8 thoughts on “Two-man union on strike at Kyoto University”

  1. “I would imagine the politics of a university employees union must be quite intense indeed”

    From what one of my profs has said, that’s bang on the money.

    I was going to say that 120,000 is not that bad and I managed to go to Europe on an undergrad Mombusho scholarship income, but then again that was tax-free. While I’m sure a 120,000 income would be barely taxed, Kyoto rent is probably more expensive than my regional city too (my apartment was 35,000 yen). But it should be doable.

    When I started reading this I was thinking they were term-limited faculty, who are also often summarily let go. The whole system (and not just in Japan – the US has major issues with adjuncts barely getting by) is rotten to the core.

  2. When I lived in Kyoto, some of my classmates (present company included) paid 15,000/month or so to stay in what in the US would be considered poverty conditions.
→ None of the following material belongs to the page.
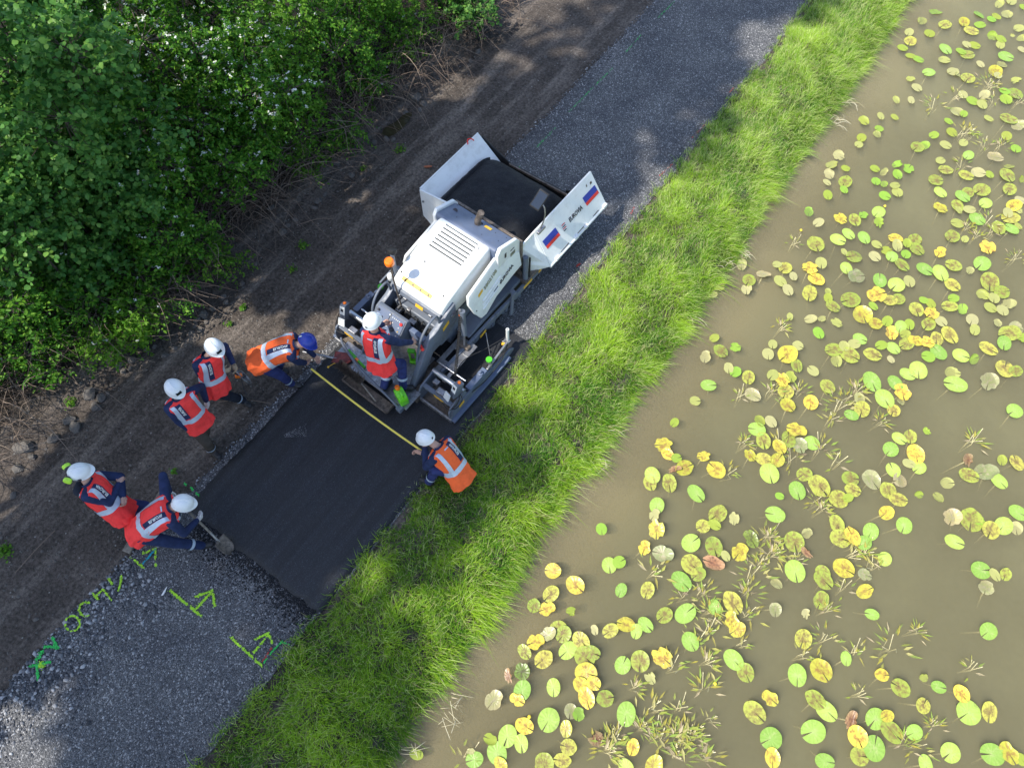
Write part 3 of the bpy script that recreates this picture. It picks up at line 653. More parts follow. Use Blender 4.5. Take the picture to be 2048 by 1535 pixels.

Common showers (one was an outdoor facility charged 100 yen for 15 minutes), common kitchen, no heat unless you bought your own kotatsu, and of course a tiny living space. I opted to pay a little more for better living conditions, a trend that continues to this day, thank you very much.

  3. “no heat unless you bought your own kotatsu”

    This I think is a bit unfair. Very few Japanese houses have anything like central heating, and most that I know still use kerosene stoves and kotatsu and hot carpets and the like. I suppose a/cs can be used for heat, but they’re not usually in every room (not that these places would have room*s* of course). Actually that sounds very much like the dorm I lived in in Tokyo, but I would certainly not have described that as poverty conditions. It had communal showers, kitchen, a living space so tiny I could touch two walls (two opposite walls) at the same time, but it did have central heating – not that we could control when it was on or off. But then a dorm is a dorm and people have different expectations I assume.

    Outdoor showers? Sod living like that. However there are also upper limits: I personally don’t intend to pay more than 100,000 a month ever for anything unless it’s repaying a mortgage.

  4. Income tax kicks in at 2 million yen. I don’t know the limit on taxes for health, pension and so on.

    Even so, it’s a pathetically small income. I can’t believe it’s a living wage when the average of Japanese salaries is 4 million.

  5. Thanks for the detailed explanation…
    I saw a similar (although more populated) protest on the Obaku campus a couple weeks ago and was wondering what the details were (somehow “They want to keep their arubeito jobs” didn’t help with the nuances)...

    As for living with 12万 in Kyoto: like me, you are on a Monbusho grant, you should know what it’s like (granted, Monbusho is a little more than that, but it’s a far cry from abject poverty… and being an evil foreigner entails a few extra costs when it comes to lodging etc).

  6. I know it’s confusing, but I am actually NOT the one studying at Kyodai on a scholarship – that is Roy. In fact, I was wondering if he’s seen this activity. He might weigh in once he gets back from the Philippines.

    I have lived like that before, but it’s doable as a student because you are generally funded from somehwere else and not on your own dime. Also, you know better days are ahead once you graduate. Not so for these guys.

  7. Yes, I have seen these guys as well as a whole bunch of other related activities, protest signs, etc. I’ll have to do some posts about it in due course, but I have two more years at Kyodai so there’s plenty of time to look into it. Maybe I’ll even do some real looking into it and write up a proper essay on a related topic.

  8. There is a small chance that you will see a photograph in the Asahi of me having a beer in the shack they’ve built on the site.

    “As for living with 12万 in Kyoto: like me, you are on a Monbusho grant, you should know what it’s like (granted, Monbusho is a little more than that, but it’s a far cry from abject poverty… and being an evil foreigner entails a few extra costs when it comes to lodging etc).”
    It’s actually pretty easy to live comfortably on that amount of money in Kyoto if you are willing to share a house. And what extra costs for foreigners? I certainly haven’t had to pay any.